## Given exercise:
Copy out every line in the entries below that includes "this".

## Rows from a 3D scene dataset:

* * * * *

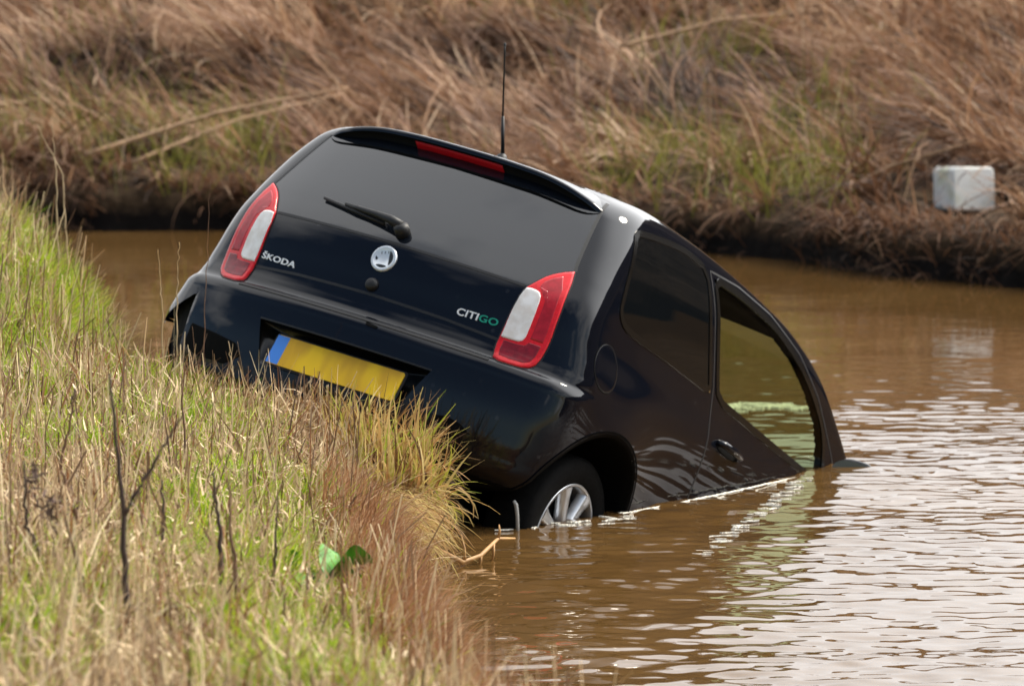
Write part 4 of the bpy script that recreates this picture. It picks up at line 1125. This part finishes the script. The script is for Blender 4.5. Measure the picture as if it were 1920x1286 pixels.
fallen((-.9, 3.2, .25), (-.1, 4.2, .45), .014, "fallen reed high on the far bank left of the car's antenna")
# dock plant
DOCK = simple("dock_leaf", (.06, .22, .008), .6, noise=.35, nscale=25)
root = empty("dock_plant", (-.485, 14.0, .375), "broad leaved glossy green dock plant among reddish stems by the water", "plant")
for (az_d, L_, W_, rise, tw) in ((2.9, .10, .085, .9, .9), (.3, .11, .085, 1.1, -.8), (-1.9, .09, .07, .6, .2), (1.4, .10, .07, 1.2, .6), (-.6, .09, .065, .8, -.5)):
    mb = MB(); vs = []; fs = []; nu, nv = 12, 6
    d = Vector((math.cos(az_d), math.sin(az_d)*.6, 0)).normalized(); sx = Vector((0, 0, 1)).cross(d) * math.cos(tw) + Vector((0, 0, 1))*math.sin(tw)
    for i in range(nu+1):
        t = i/nu
        c_ = d*(.02 + L_*t) + Vector((0, 0, .04 + L_*(rise*t - .75*t*t)))
        w_ = W_*.5*(math.sin(math.pi*min(1, t*.96+.04))**.7)
        for j in range(nv+1):
            u = j/nv*2-1
            vs.append(c_ + sx*(w_*u) + Vector((0, 0, .012*u*u + .006*math.sin(9*t+3*u))))
    for i in range(nu):
        for j in range(nv): fs.append((i*(nv+1)+j, (i+1)*(nv+1)+j, (i+1)*(nv+1)+j+1, i*(nv+1)+j+1))
    mb.add(vs, fs); mb.tube([(0, 0, -.03), tuple(d*.02 + Vector((0, 0, .04)))], .004, 6)
    mb.build("leaf", DOCK, root)
# bent reed lying over the water
REED = simple("reed_tan", (.42, .23, .08), .6, noise=.3, nscale=30)
root = empty("broken_reed", (-.157, 17.447, .01), "broken orange brown reed bent over the water near the rear wheel", "reed")
o0 = Vector((-.157, 17.447, .01))
ch = [Vector(q)-o0 for q in ((-.24, 17.40, .06), (-.157, 17.447, .012), (-.10, 17.49, .028), (-.045, 17.62, .066), (.010, 17.66, .062))]
mb = MB(); mb.tube(ch, [.008, .008, .007, .006, .003], 8); mb.build("stem", REED, root)
for a, b_ in (((-.045, 17.62, .066), (-.042, 17.62, .112)), ((-.06, 17.58, .056), (-.066, 17.57, -.01)), ((-.10, 17.49, .028), (-.107, 17.485, -.01)), ((-.15, 17.45, .01), (-.162, 17.46, .10))):
    mb = MB(); a = Vector(a)-o0; b_ = Vector(b_)-o0; mb.tube([a, a.lerp(b_, .5)+Vector((.004, 0, 0)), b_], [.006, .005, .002], 6); mb.build("broken_leaf", REED, root)
mb = MB(); mb.tube([(.0, 0, -.05), (-.002, 0, .05), (-.006, .0, .085), (-.014, 0, .100)], [.006, .006, .007, .005], 8)
o = mb.build("reed_stub", simple("pale_reed_stub", (.38, .38, .36), .5)); o.location = (.020, 18.38, 0)
tag(o, "pale grey reed stub standing in the water left of the rear wheel", "reed")

# ------------------------------------------------------------------ white block on the far bank
def block_mat():
    m, n, l, b = mat("weathered_white")
    t = n.new("ShaderNodeTexCoord"); x = n.new("ShaderNodeTexNoise"); x.inputs["Scale"].default_value = 5; x.inputs["Detail"].default_value = 3
    l.new(t.outputs["Object"], x.inputs["Vector"])
    r = n.new("ShaderNodeValToRGB"); r.color_ramp.elements.new(.5)
    for e, (p_, c) in zip(r.color_ramp.elements, ((.30, (.66, .67, .50)), (.42, (.86, .86, .80)), (.56, (.90, .90, .87)))): e.position = p_; e.color = (*c, 1)
    l.new(x.outputs["Fac"], r.inputs[0])
    s_ = n.new("ShaderNodeSeparateXYZ"); l.new(t.outputs["Object"], s_.inputs[0])
    l.new(r.outputs[0], b.inputs["Base Color"]); b.inputs["Roughness"].default_value = .7
    return m
mb = MB()
fr = rrect(.27, .245, .03, 5)
mb.prism(fr, (0, 0, .1225), (1, 0, 0), (0, .06, 1), (0, 1, 0), .22)
o = mb.build("white_block", block_mat(), smooth=False, bevel=.012)
o.location = (2.56, 30.45, .29); o.rotation_euler = (R(-3), R(2), R(27))
tag(o, "weathered white box with green algae sticking out of the far bank at right", "box")

# ------------------------------------------------------------------ foam, and water glints built as pale ribbons
FOAM_GLINT = simple("foam_glint_white", (.74, .71, .62), .8, noise=.1, nscale=90)  # one pale colour for real foam and for the built glints
def foam(name, lines, label):
    """ragged joined ribbons for scum and built glints: each line = (points, half width)"""
    mb = MB()
    for P, hw in lines:
        q = resample(P, max(16, int(len(P)*9)), False); n_ = len(q)
        tg = np.gradient(q, axis=0); tg /= np.linalg.norm(tg, axis=1, keepdims=True) + 1e-9; nn = np.c_[-tg[:, 1], tg[:, 0]]
        vs = []
        for k_ in range(n_):
            e_ = math.sin(math.pi*(k_+.1)/(n_-.8))**.8
            w0 = hw*e_*random.uniform(.25, 1.3); w1 = hw*e_*random.uniform(.25, 1.3); c_ = q[k_] + nn[k_]*random.gauss(0, hw*.5)
            for o_, h_ in ((-w0, .001), (-w0*.4, .004 + hw*.18), (w1*.4, .004 + hw*.18), (w1, .001)):
                vs.append((c_[0] + nn[k_][0]*o_, c_[1] + nn[k_][1]*o_, h_))
        mb.add(vs, [(k_*4+a, k_*4+a+1, (k_+1)*4+a+1, (k_+1)*4+a) for k_ in range(n_-1) for a in range(3)])
    o = mb.build(name, FOAM_GLINT); return tag(o, label, "foam", kind="stuff")
def scraps(P, n, jit, L0, hw):
    """short ragged pieces, lying along the ripples, strewn along a path"""
    out_ = []
    for c_ in along(P, n, jit):
        l_ = L0*random.uniform(.4, 1.4); a = random.gauss(0, .35)
        d_ = np.array([math.cos(a), math.sin(a)])*l_*.5
        out_.append((np.array([c_ - d_, c_ + np.array([0, random.gauss(0, l_*.12)]), c_ + d_]), hw*random.uniform(.5, 1.5)))
    return out_
def along(P, n, jit):
    P = np.array(P); q = resample(P, n, False); return q + np.array([[random.gauss(0, jit), random.gauss(0, jit*1.4)] for _ in range(n)])
WL = [(.39, 18.84), (.62, 19.20), (.85, 19.60), (1.055, 19.96)]
foam("foam_line", [(np.array(along(WL, 14, .004)), .0042)] + scraps(WL, 10, .015, .06, .004), "thin foam line where the water meets the car's right side")
SP = [(.62, 17.75), (.645, 17.863), (.734, 18.361), (.844, 18.81), (.962, 19.363), (1.05, 19.88)]
foam("glint_streak", scraps(SP, 60, .020, .045, .0036), "broken streak of water glints built as pale scraps, running from the car's mirror towards the camera")  # bright glints on the ripples, put in as pale scraps
foam("foam_flecks", scraps([(.02, 18.40), (.15, 18.50), (.24, 18.56), (.40, 18.74)], 22, .03, .05, .006), "pale foam flecks around the rear wheel")
foam("glint_patch", scraps([(.80, 22.45), (1.0, 22.55), (1.19, 22.5)], 60, .04, .09, .014), "sky glints built as a pale patch on the water beyond the car, seen through its door window")  # sky reflections on the ripples, put in as pale scraps
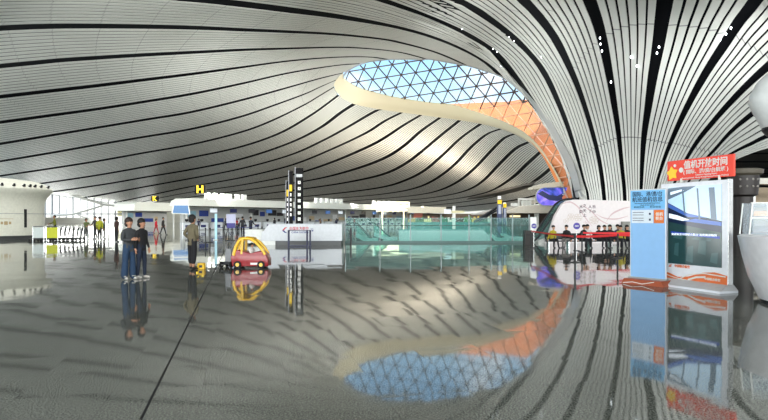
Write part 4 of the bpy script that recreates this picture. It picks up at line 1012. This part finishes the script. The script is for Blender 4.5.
# ------------------------------------------------------------ mural wall and escalator beside it
DW = 36.6
mw = thing('mural_wall', 'white wall with faint flower mural and rounded left corner around the column foot', 'wall', (X(600, DW), DW, 0))
wx = lambda u: X(u, DW)-X(600, DW)
zt = Z(199.5, DW)
MB().prism([(wx(546), 0), (wx(700), 0), (wx(700), Z(201.5, DW)), (wx(632), Z(201, DW)), (wx(575), zt), (wx(567), Z(200.5, DW)), (wx(562), Z(204, DW)), (wx(555), Z(216, DW))], 0, 0.35).build('wall_panel', mat('mural_white', S(226, 218, 218), 0.35, var=0.03), mw)
pinkm = mat('mural_pink', S(206, 178, 180), 0.5); brm = mat('mural_tan', S(200, 184, 172), 0.5); ink = mat('mural_ink', S(88, 66, 74), 0.5)
def petal(u, v, r_, nn_, m, seed):
    rg = random.Random(seed); mb = MB()
    for k in range(nn_):
        a6 = 2*math.pi*k/nn_; cx_, cz_ = wx(u)+math.cos(a6)*r_*0.55, Z(v, DW)+math.sin(a6)*r_*0.5
        pts_ = [(cx_+math.cos(a7)*r_*0.42, cz_+math.sin(a7)*r_*0.36) for a7 in np.linspace(0, 2*math.pi, 10, endpoint=False)]
        pi_ = [(cx_+math.cos(a7)*r_*0.34, cz_+math.sin(a7)*r_*0.28) for a7 in np.linspace(0, 2*math.pi, 10, endpoint=False)]
        n6 = 10; vs_ = [(x, -0.004-0.001*k, z) for x, z in pts_]+[(x, -0.004-0.001*k, z) for x, z in pi_]
        mb.add(vs_, [(i7, (i7+1) % n6, n6+(i7+1) % n6, n6+i7) for i7 in range(n6)])
    mb.build('flower', m, mw)
petal(571, 217, 0.28, 6, brm, 1); petal(578, 217.5, 0.30, 6, brm, 2); petal(594, 220, 0.33, 7, brm, 3); petal(586, 223, 0.2, 5, pinkm, 4); petal(566, 221, 0.2, 5, brm, 5)
for (pts_, r_) in (([(562, 204), (570, 202), (578, 207), (584, 216), (592, 226)], 0.05), ([(582, 205), (592, 212), (600, 220), (612, 226)], 0.04), ([(606, 222), (612, 214), (622, 209), (630, 207)], 0.05), ([(596, 214), (604, 218), (616, 219), (628, 216)], 0.03)):
    mbb = MB(); pc = catmull(pts_, 16)
    vs_ = []; 
    for k, (u, v) in enumerate(pc):
        w7 = r_*math.sin(math.pi*(k+0.5)/16)+0.01; vs_ += [(wx(u), -0.005, Z(v, DW)-w7), (wx(u), -0.005, Z(v, DW)+w7)]
    mbb.add(vs_, [(2*k, 2*k+2, 2*k+3, 2*k+1) for k in range(15)]); mbb.build('stroke', pinkm, mw)
for (u, v, c_) in ((581, 207, '木'), (581, 212, '韵'), (584.5, 206, '之'), (584.5, 211, '天'), (584.5, 215.5, '上'), (590, 207, '人'), (590, 211.5, '下'), (594, 207, '乐'), (594, 212, '中')):
    text('lettering', c_, 0.24, ink, mw, (wx(u), -0.008, Z(v, DW)), bold=0.02)
MB().box(wx(621), wx(700), -0.25, 0, 0, Z(221.5, DW)).build('grey_cabinet', mat('cabinet_grey', S(134, 134, 128), 0.5), mw)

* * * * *

## Exercise result:
Write part 4 of the bpy script that recreates this picture. It picks up at line 1125. This part finishes the script. The script is for Blender 4.5. Measure the picture as if it were 1920x1286 pixels.
Write part 4 of the bpy script that recreates this picture. It picks up at line 1012. This part finishes the script. The script is for Blender 4.5.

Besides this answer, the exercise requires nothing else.